Pendapat kalangan Nanabilah
Al-Buhuty al-Hanbali (w=1051) dalam Kasyaf
al-Qana’; 2/302 mengatakan bahwa jika seseorang niat puasa ramadhan pada
tanggal 30 sya’ban tanpa dasar syar’i berupa terlihatnya hilal atau
menyempurnakan bulan sya’ban, seperti berpuasa karena informasi hisab atau ahli
astronomi meskipun informasi tersebut banyak, maka puasanya tidak sah, karena
ia bersandar pada apa yang bertentangan dengan syara’.

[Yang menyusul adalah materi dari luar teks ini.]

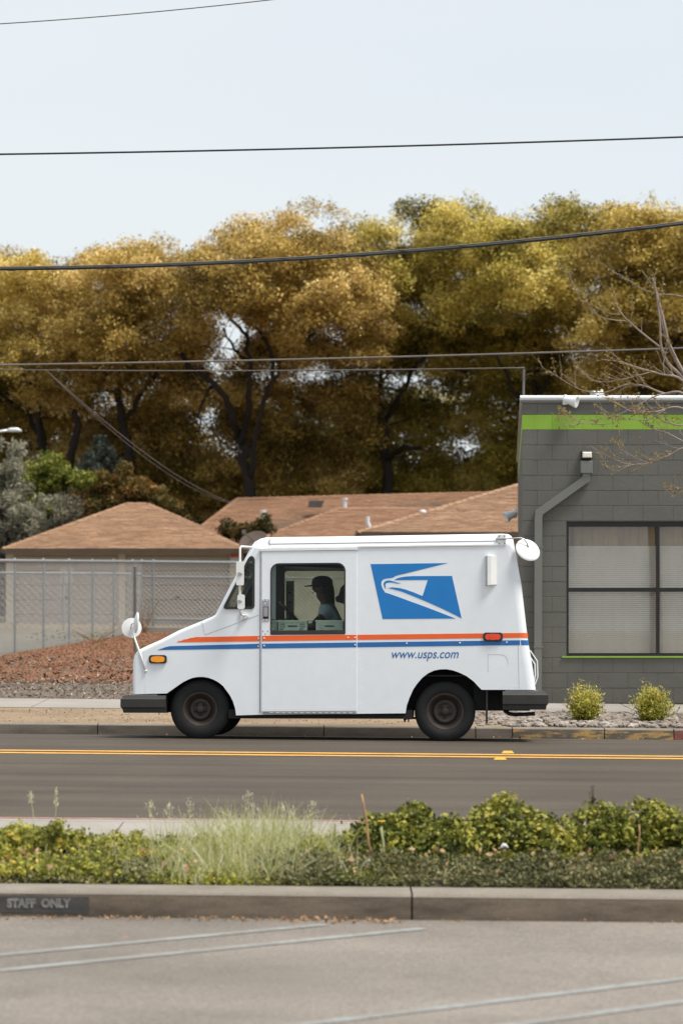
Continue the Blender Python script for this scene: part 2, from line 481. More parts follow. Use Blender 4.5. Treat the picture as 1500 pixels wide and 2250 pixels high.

Dari Uraian diatas, hendaknya setiap muslim
berpegang pada pendapat fuqaha’ mazhahib arba’ah dimana umat ini bersepakat
akan keluhuran derajat mereka. Hendaknya pula seorang muslim mempelajari
hukum-hukumm tentang puasa sebelum masuk bulan ramadhan kepada orang yang
mempunyai pengetahuan dan keadilan yang memperoleh ilmu tersebut dengan cara
bertatap muka dengan orang sebelumnya yang juga mempunyai keadilan dan
pengetahuan dengan sanad muttashil kepada Rasulullah shallallahu ‘alayhi
wasallam.
Semoga Allah menjadikan kita orang-orang yang mau
mendengarkan suatu pendapat dan mengikuti apa yang terbaik darinya. Amin.
Maha Suci Allah dan segala puji bagiNya.